Spain denies 'mass' migration, says Europe needs 'new blood'

Close to 21,000 migrants have arrived in Spain by sea since the beginning of the year and 304 died in the attempt, the International Organization for Migration says.
In this photo taken on Friday, July 27, 2018, migrants rest at the port of Tarifa, southern Spain, as they wait to be moved after being rescued by Spain's Maritime Rescue Service in the Strait of Gibraltar, in Tarifa, Spain. (Photo | AP)
In this photo taken on Friday, July 27, 2018, migrants rest at the port of Tarifa, southern Spain, as they wait to be moved after being rescued by Spain's Maritime Rescue Service in the Strait of Gibraltar, in Tarifa, Spain. (Photo | AP)
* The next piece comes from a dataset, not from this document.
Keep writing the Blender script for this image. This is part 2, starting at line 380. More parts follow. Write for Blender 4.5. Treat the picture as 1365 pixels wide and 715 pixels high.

MADRID: Spain's Foreign Minister Josep Borrell denied Monday that the country was experiencing "mass" immigration and said Europe needed "new blood" to compensate for a low birth rate.

"We're trivialising the word 'mass'," he told reporters after talks in Madrid with his Jordanian counterpart Ayman Safadi.

Close to 21,000 migrants have arrived in Spain by sea since the beginning of the year and 304 died in the attempt, the International Organization for Migration says.

The Libya-Italy Mediterranean route, which was the main one until recently, has dwindled by 80 percent while Spain has now become the main destination for migrants trying to reach Europe.

Migrants are also reaching Spain by land, with 602 managing to scramble over the double barrier between Morocco and the Spanish territory of Ceuta in North Africa last Thursday, throwing caustic quicklime, excrement and stones onto police below.

Borrell recognised that "this shocks public opinion and the disorderly nature of immigration produces fear."

But he said it was all relative, and "600 people is not massive compared to 1.3 million" Syrian refugees currently in Jordan.

"We're talking about 20,000 (migrants) so far this year for a country of more than 40 million inhabitants," the Socialist minister said.

"That's not mass migration."

Borrell also said the arrivals were under control, even if NGOs are warning that many migrant reception centres in Spain are saturated.

He suggested this could even help Europe, where many countries have a low birth rate.

"Europe's demographic evolution shows that unless we want to gradually turn into an ageing continent, we need new blood, and it doesn't look like this new blood is coming from our capacity to procreate."